Queen Elizabeth II to visit Nazi camp where Anne Frank died

Britain's Queen Elizabeth II (left) talks to Holocaust survivors (left to right) Susan Pollock, her daughter Sandra Gee, Cirla Lewis, also a survivor and her husband Phillip Lewis during a garden party held at Buckingham Palace, in London on May 12.
Britain's Queen Elizabeth II (left) talks to Holocaust survivors (left to right) Susan Pollock, her daughter Sandra Gee, Cirla Lewis, also a survivor and her husband Phillip Lewis during a garden party held at Buckingham Palace, in London on May 12. -- PHOTO: REUTERS

LONDON (AFP) - Britain's Queen Elizabeth II is to visit the site of Nazi concentration camp Bergen-Belsen during her state visit to Germany next month, Buckingham Palace said Sunday.
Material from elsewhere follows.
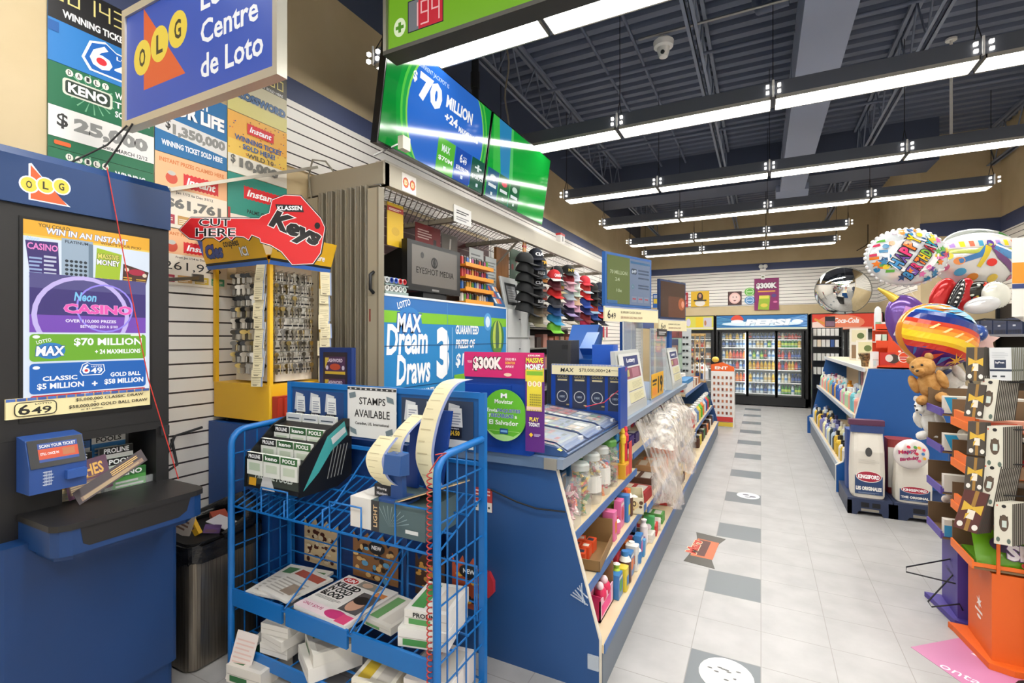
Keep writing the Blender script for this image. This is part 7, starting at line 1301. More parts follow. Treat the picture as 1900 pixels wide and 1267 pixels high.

The 89-year-old queen and her husband Prince Philip will visit what remains of the camp and see a memorial to Anne Frank, the teenage Jewish diarist who died of typhus there in 1945.

The British monarch will also meet Holocaust survivors and some of those who helped liberate Bergen-Belsen in northern Germany.

More than 50,000 people deported from across Europe and 20,000 prisoners of war died at the camp between 1941 and 1945.

It was liberated 70 years ago by British forces, who took pictures which gave the world the first visual proof of the Holocaust.

German President Joachim Gauck paid tribute to the liberators last month, saying they had restored "humanity" to the country.

The royal couple's state visit to Germany takes place from June 24 to 26 and is also due to include a meeting with Chancellor Angela Merkel and a state banquet.